Image and text posted on the official Facebook page of Fatah Central Committee member Abbas Zaki

The image shows terrorist Khalil Al-Wazir “Abu Jihad,” who was responsible for the murder of 125 people. In the bottom left is Abu Jihad speaking with former PLO and PA Chairman Yasser Arafat. In the upper left corner is the Fatah logo that includes a grenade, crossed rifles, and the PA map of “Palestine” that presents all of Israel together with the PA areas as “Palestine.”

 

Text on image: “[Khalil] ‘Abu Jihad’ Al-Wazir

The compass will not err on the path

And will continue to point towards Palestine

1935-1988”

 

 

Posted text: “On the anniversary of the death of Abu Jihad

The First Bullet and the First Stone (i.e., name for Abu Jihad)

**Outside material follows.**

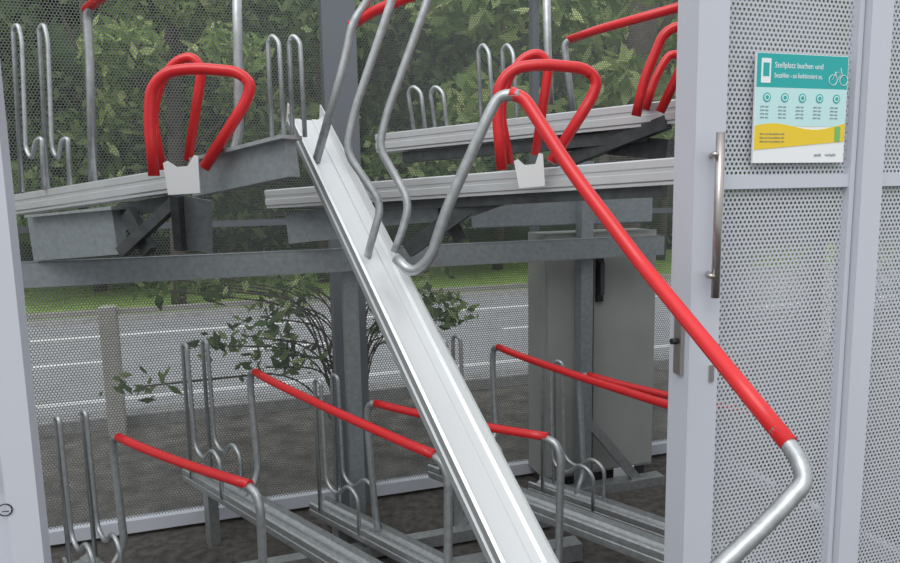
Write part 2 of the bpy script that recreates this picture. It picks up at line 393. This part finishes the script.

Friday, April 16, 1988, was a day of deep sadness over the passing of the most precious man who most protected the principles and the loyalty to the path and the pledge, the First Bullet and the First Stone Khalil Al-Wazir ‘Abu Jihad,’ Allah’s mercy upon him…

Allah loved him on the night of his death as a Martyr, when he wrote his letter to the united leadership of the great [first] Intifada (i.e., Palestinian wave of violence and terror against Israel, approximately 200 Israelis murdered, 1987-1993) under the title ‘Continue the attack,’ and there is no voice that rises above the voice of the intifada.”

 

 

 

Abbas Zaki also holds the position as Fatah Commissioner for Arab and China Relations

Abu Jihad (Khalil Al-Wazir) - was a founder of Fatah and deputy to Yasser Arafat. He headed the PLO terror organization's military wing and also planned many deadly Fatah terror attacks in the 1960’s - 1980’s. These attacks, in which a total of 125 Israelis were murdered, included the most lethal in Israeli history - the hijacking of a bus and murder of 37 civilians, 12 of them children.

Yasser Arafat – Founder of Fatah and former chairman of the PLO and PA. During the 1960s, 70s and 80s Arafat was behind numerous terror attacks against Israelis. Although he received the Nobel Peace Prize in 1994 together with then Israeli Prime Minister Yitzhak Rabin and then Israeli Minister of Foreign Affairs Shimon Peres “for their efforts to create peace in the Middle East" after signing the Oslo Accords peace agreement, Arafat launched a 5-year terror campaign - the second Intifada (2000-2005) – in which more than 1,000 Israelis were murdered. Arafat died of an illness in 2004.